The commission is now preparing a proposal to send to the European Parliament and the member states in the following weeks, which could be enacted by 2020 or 2021, Transport Commissioner Violeta Bulc told reporters.
“Millions of Europeans used our public consultation to make their voices heard,” Bulc said.
“The message is very clear: 84 percent of them do not want the clocks to change anymore,” the Slovenian commissioner said.
According to preliminary results, some 4.6 million European citizens responded to the online poll — the biggest in EU history, Bulc said — on whether they wanted the change.
Since 1996, all Europeans have been advancing their clock by one hour on the last Sunday of March and putting it back one hour on the last Sunday of October.
Under the new proposal, it will be up to each individual member state to decide whether they follow winter time or summer time.
The EU has backed a uniform seasonal clock-change for 12 years after many European countries began the practice in World War I on the premise it saved energy.
The practice was reinforced during World War II and during the energy crisis in the 1970s.
But Bulc said the energy savings argument is less powerful in a modern economy that is also moving to cleaner forms of energy.
“There is no obvious evidence that energy is saved,” she told reporters at the swanky lake-side hotel.
She said citizens complained about disruption to their home lives, the number of hours spent in darkness, as well as negative effects on their health.
Speaking to German public broadcaster ZDF, Juncker said the survey indicated “summer time should be year-round, and that’s what will happen”.
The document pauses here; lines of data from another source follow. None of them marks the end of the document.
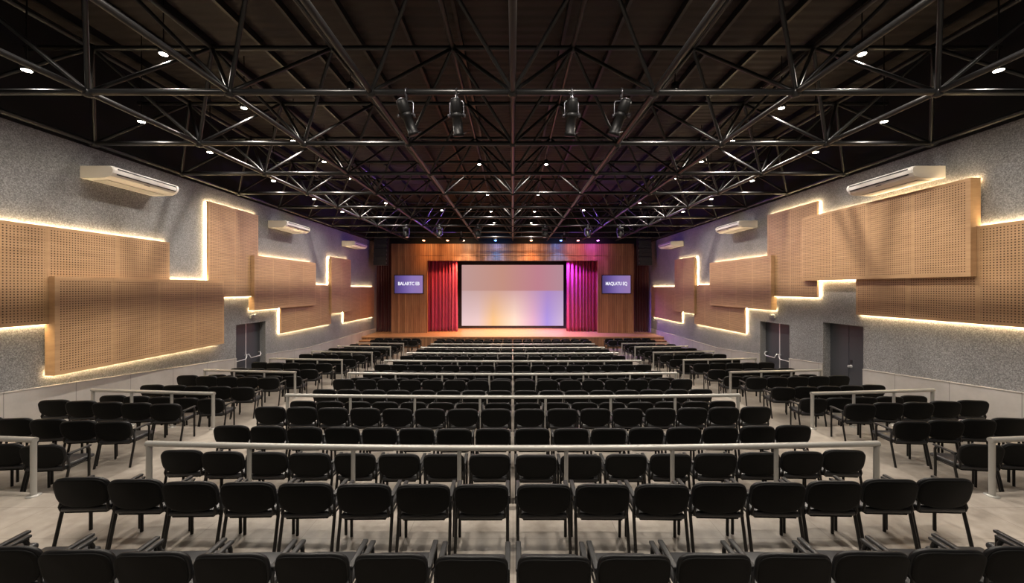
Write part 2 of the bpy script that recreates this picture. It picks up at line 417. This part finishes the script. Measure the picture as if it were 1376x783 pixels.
tv(-8.75, -6.58, 'BALARTC EB', 'violet wall television showing white letters on the left portal panel')
tv(6.55, 8.73, 'MAQLATU EQ', 'violet wall television showing white letters on the right portal panel')

# ---------------------------------------------------------- acoustic panels
LEDW = .022
def panel(s, y0, y1, hb, ht, front, mods, label, led, backing=None):
    """s side, y range, heights relative to the eye, front layer?, boards, which edges carry light"""
    xf = XW - (.27 if front else .13); xb = XW - (.14 if front else .05)
    z0, z1 = CZ+hb, CZ+ht
    o = tag(empty('acoustic_panel', (s*XW, y0, z0)), label, 'acoustic panel', 'wood acoustic panels on the %s wall' % SN[s])
    def B(m, nm, mm):
        q = m.build(nm, mm); q.parent = o; q.matrix_parent_inverse = Matrix.Translation(-o.location); return q
    t = .025; m = MB()
    m.box((s*(xf+.004),y0,z0),(s*xb,y0+t,z1)); m.box((s*(xf+.004),y1-t,z0),(s*xb,y1,z1)); m.box((s*(xf+.004),y0+t,z0),(s*xb,y1-t,z0+t)); m.box((s*(xf+.004),y0+t,z1-t),(s*xb,y1-t,z1))
    m.box((s*(xb-.015),y0+t,z0+t),(s*xb,y1-t,z1-t))
    B(m, 'panel_frame', M['board'])
    n = mods; W = (y1-y0)/n; b = .075
    for i in range(n):
        a, c = y0+W*i+.002, y0+W*(i+1)-.002; m = MB()
        ba = b if i == 0 else .034; bc = b if i == n-1 else .034
        for (p, q, r, u, mi) in ((a,a+ba,z0,z1,0),(c-bc,c,z0,z1,0),(a+ba,c-bc,z0,z0+b,0),(a+ba,c-bc,z1-b,z1,0),(a+ba,c-bc,z0+b,z1-b,1)):
            m.box((s*xf,p,r),(s*(xf+.018),q,u), mi)
        B(m, 'face_board', [M['board'], M['perf']])
    if backing:
        p, q, r, u = backing; m = MB(); m.box((s*(xb+.001),p,CZ+r),(s*(XW-.05),q,CZ+u)); B(m, 'backing_box', M['board'])
    x0, x1 = XW-.047, XW-.047+LEDW
    for e in led:
        m = MB(); k = e[0]; ins = .012
        if k == 'T': m.box((s*x0,e[1],z1-ins-LEDW),(s*x1,e[2],z1-ins))
        if k == 'B': m.box((s*x0,e[1],z0+ins),(s*x1,e[2],z0+ins+LEDW))
        if k == 'N': m.box((s*x0,y0+ins,CZ+e[1]),(s*x1,y0+ins+LEDW,CZ+e[2]))
        B(m, 'led_strip', M['led'])
    return o
for s in (-1, 1):
    nm = SN[s]
    if s < 0:
        panel(s, 5.22, 11.03, -.785, 1.355, False, 4, 'perforated wood panel nearest the camera on left wall, behind the big front one', [('T',5.3,11.0),('B',5.3,8.2)])
        panel(s, 8.15, 12.93, -1.92, .26, True, 4, 'big low perforated wood panel standing proud on left wall, nearest whole one', [('B',8.2,12.9),('T',11.05,12.4)], (8.15,12.40,-1.92,-.80))
    else:
        panel(s, 5.22, 11.03, -.785, 1.355, False, 4, 'perforated wood panel nearest the camera on right wall, behind the big front one', [('T',5.3,8.2),('B',5.3,11.0)])
        panel(s, 8.15, 12.93, .255, 2.42, True, 4, 'big high perforated wood panel standing proud on right wall under the first air conditioner', [('T',8.2,12.9),('B',11.05,12.4)], (8.15,12.40,1.37,2.42))
    panel(s, 12.43, 14.87, -.315, 2.91, False, 2, 'tall upright wood panel on %s wall just beyond the big front panel' % nm, [('T',12.45,14.85),('B',12.45,14.85),('N',-.29,2.89)])
    panel(s, 14.45, 18.96, -.86, 1.28, True, 4, 'square-looking wood panel standing proud above the %s fire-exit door' % nm, [('T',14.9,18.9),('B',14.5,16.3)], (14.45,16.30,-.86,-.335))
    panel(s, 16.32, 20.84, -1.99, .168, False, 4, 'low wood panel on %s wall tucked behind the one above the exit door' % nm, [('T',18.98,20.6),('B',16.35,20.8),('N',-1.97,-.87)])
    panel(s, 20.6, 23.06, -1.42, 1.745, True, 2, 'narrow upright wood panel standing proud on %s wall near the stage' % nm, [('T',20.65,23.0),('B',20.9,22.4),('N',.18,1.7)], (20.86,22.40,-1.42,1.74))
    panel(s, 22.44, 27.3, -2.08, .10, False, 4, 'last low wood panel on %s wall, ending at the dark side drape' % nm, [('T',23.1,27.2),('B',22.5,27.2),('N',-2.05,-1.43)])

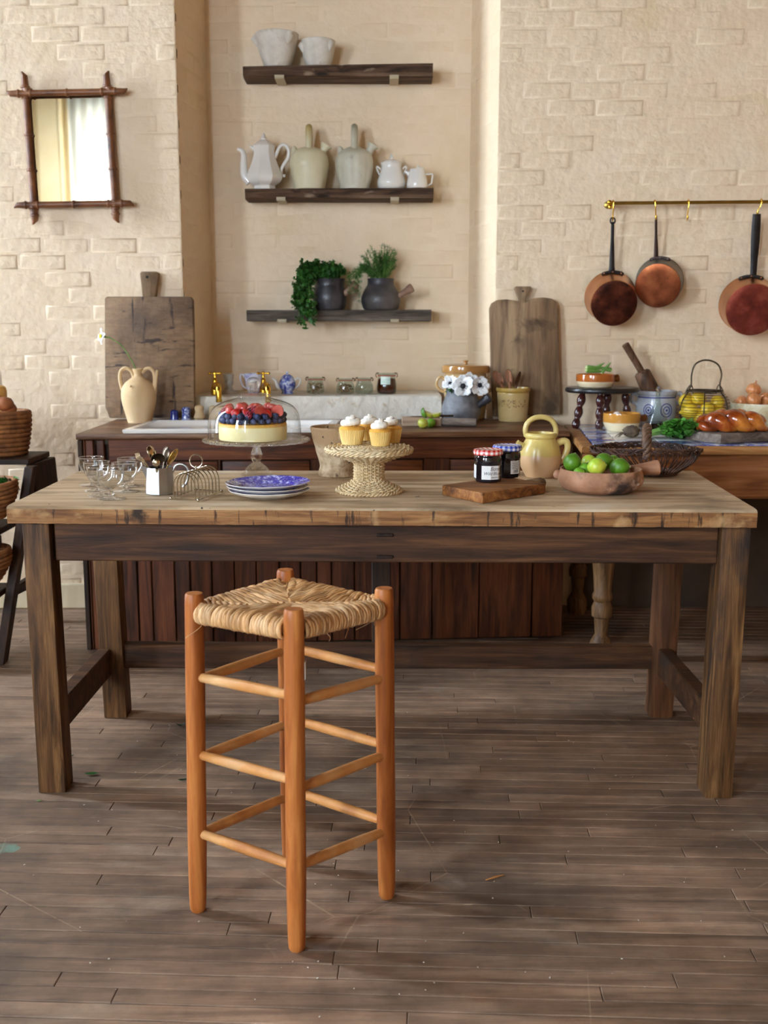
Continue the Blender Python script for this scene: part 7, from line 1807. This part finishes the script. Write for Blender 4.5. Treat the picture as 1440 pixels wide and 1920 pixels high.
coil_basket(rx - r_ - .012, 4.04, SZ + .001, .178, .20, .152, 'large coiled basket on the top of the stand holding a squash and bread', sq=.58)
bx_ = rx - r_ - .012
q = at(2, 725, y=4.05); t = thing('butternut_squash', 'pale orange butternut squash standing in the top basket', 'squash', (q.x - .012, 4.06, SZ + .085))
G().lathe(sp([(.0, 0), (.03, .004), (.055, .03), (.055, .055), (.038, .09), (.032, .12), (.034, .15), (.028, .168), (.01, .174), (.008, .178)], 4) + [(0, .178)], 28, Rx(.12)).build('body', SQUASH, t, 1.2)
for i, (px, py, r, lab) in enumerate(((8, 757, .034, 'round brown loaf at the right of the top basket, under the squash'), (-14, 752, .036, 'round brown loaf at the left of the top basket'), (16, 766, .030, 'small dark bread roll against the basket rim'))):
    c = at(px, py, y=3.99 + .01 * i); t = thing('bread_roll', lab, 'bread', c, 'bread in the top basket'); G().ball((0, 0, 0), (r, r * .9, r * .75), 20, 12, fn=lambda v: 1 + .06 * noise.noise(v * 3)).build('crust', LOAF, t, 1.2)
r2b = at(41, 868, y=3.84).x; rb2 = .17
coil_basket(r2b - rb2 - .01, 3.84, zm + .016, .10, .172, .125, 'tilted coiled basket of greens on the middle tier', (0.13, -.10), 8, sq=.52)
t = thing('leafy_greens', 'dark leafy greens in the middle basket', 'greens', (r2b - rb2, 3.84, zm + .13)); g = G(); r3 = random.Random(3)
leaf_cloud(g, [Vector((r3.uniform(-.12, .14), r3.uniform(-.06, .06), r3.uniform(-.02, .035))) for _ in range(220)], .022, r3, lobes=3); g.build('foliage', HERB1, t, 3.1, kind='stuff')
r4 = at(24, 990, y=3.78).x
coil_basket(r4 - rb2 - .005, 3.79, zl + .016, .10, .172, .12, 'tilted coiled basket on the lowest tier of the stand', (0.13, -.10), 8, sq=.52)

# ================================================================ SCRAPS ON THE FLOOR
def scrap(px, py, L, label, m, rot, curl=.3):
    c = at(px, py, z=.0006); g = G(); n = 8; vs, fs = [], []
    for i in range(n + 1):
        u = i / n; w = math.sin(PI * min(1, u * .9 + .06)) * L * .22
        for s in (-1, 0, 1): vs.append(((u - .5) * L, s * w, .0008 + curl * L * (4 * (u - .5) ** 2) * .5 + (abs(s) * w * .5)))
    for i in range(n):
        for j in range(2): fs.append((i * 3 + j, i * 3 + j + 1, i * 3 + 4 + j, i * 3 + 3 + j))
    o = g.add(vs, fs, Rz(rot)).build('fallen_leaf', m, None, 3.1, loc=c); o.modifiers.new('thickness', 'SOLIDIFY').thickness = .0004
    tag(o, label, 'leaf', 'fallen leaf scraps')
DLEAF = mat('fallen_green', [(.3, '#10240f'), (.7, '#23401f')], 40, rough=.6)
scrap(339, 1362, .030, 'dark green leaf curled up on the floor left of the stool', DLEAF, .3, .8)
scrap(172, 1453, .036, 'thin green leaf scrap on the floor behind the left table leg', HERB1, .15, .2)
scrap(134, 1419, .018, 'small leaf scrap touching the left table leg', DLEAF, 1.0, .4)
scrap(343, 1464, .026, 'black leaf scrap on the floor beside the stool leg', DLEAF, .25, .3)
scrap(73, 1502, .014, 'tiny pale green scrap in front of the left table leg', STEM, .1, .1)
a, b_ = at(911, 1650, z=.002), at(945, 1640, z=.002)
tag(G().tube([(0, 0, 0), ((b_ - a) * .5 + Vector((0, 0, .0006))), (b_ - a)], [.0012, .002, .0008], 6).build('wood_splinter', STOOLX, None, loc=a), 'thin pale splinter of wood lying on the floor at the right', 'splinter')
g = G(); r5 = random.Random(13)
for _ in range(90):
    q = at(r5.uniform(0, 1440), r5.uniform(1330, 1910), z=.0008); s = r5.uniform(.0008, .0022); g.box(q, (s * r5.uniform(1, 2.2), s, .0008), 0, Rz(r5.uniform(0, 3)))
o = g.build('plaster_crumbs', WHITE_STONE); o['kind'] = 'stuff'; o['label'] = 'white crumbs of plaster scattered over the floorboards'; o['category'] = 'crumbs'
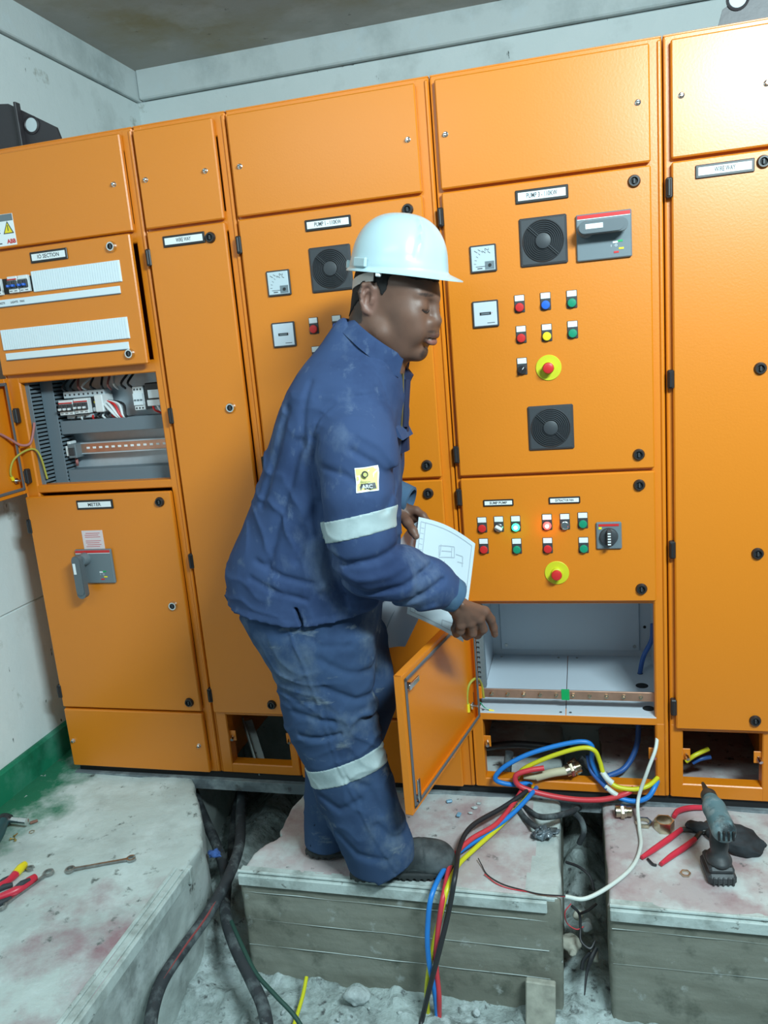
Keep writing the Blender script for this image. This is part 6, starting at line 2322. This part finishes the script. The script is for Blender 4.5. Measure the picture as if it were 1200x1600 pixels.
# ---------------------------------------------------------------- blobs: rags, stones, bags
def blob(name, lab, cat, c, r, amp, freq, mm, seed, h=0.0035, rot=0, flat=True, floor=None, kind=None, group=None):
    c = np.array(c)
    ca, sa = math.cos(rot), math.sin(rot)
    M_ = np.array([[ca, sa, 0], [-sa, ca, 0], [0, 0, 1]]).T
    r = np.array(r)

    def f(P, cc=None, rad=None):
        X = (P - c) @ M_
        k0 = np.linalg.norm(X / r, axis=1)
        d = (k0 - 1) * r.min()
        q = P * (1, 1, 1.3)
        n_ = fbm(q, freq, 3, seed)
        if flat:
            n_ = n_ + 0.8 * np.abs(vnoise(q, freq * 1.7, seed + 9))
        d = d + amp * n_
        if floor is not None:
            d = np.maximum(d, floor - P[:, 2])
        return d
    e = r.max() + amp * 2 + 0.006
    V, Q = surface(f, c - e, c + e, h)
    o = put(np_mesh(name, V, Q, [mm]), name)
    if flat is True and cat == 'stone':
        pass
    return tag(o, lab, cat, group)


ROCK = layered('white_dusty_stone', (0.46, 0.52, 0.52), [((0.30, 0.34, 0.34), 20, 0.5, 0.66)], bump=0.8, bscale=80)
RAGB = mat('blue_rag', (0.05, 0.12, 0.36), rough=0.9, var=0.4, vscale=40)
GLOVE = mat('black_work_cloth', (0.022, 0.027, 0.032), rough=0.85, bump=0.4, var=0.5, vscale=25)
WRAP = mat('smoky_plastic_wrap', (0.10, 0.13, 0.15), rough=0.2, var=0.6, vscale=40)
blob('stone', 'pale stone lying on the trench floor in front of the plinth', 'stone', (-0.294, -0.476, -0.305), (0.034, 0.028, 0.026), 0.008, 22, ROCK, 301)
blob('blue_rag', 'crumpled blue rag where the thick black cables cross', 'rag', (-0.796, -0.224, -0.100), (0.026, 0.017, 0.013), 0.007, 55, RAGB, 305, 0.0028)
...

“I will recommend to the Commission that, if you ask the citizens, then you have to do what the citizens say,” said Juncker, speaking in German.
The survey was conducted between 4 July and August 16.
Public consultations are one of the tools the Commission uses to assess policy, along with scientific studies.
Though an unprecedented number of people responded to the survey, the participation rate was 0.89 percent of the population across the bloc, with the highest in Germany at 3.79 percent and the lowest in Britain, which is leaving the EU, at 0.02 percent.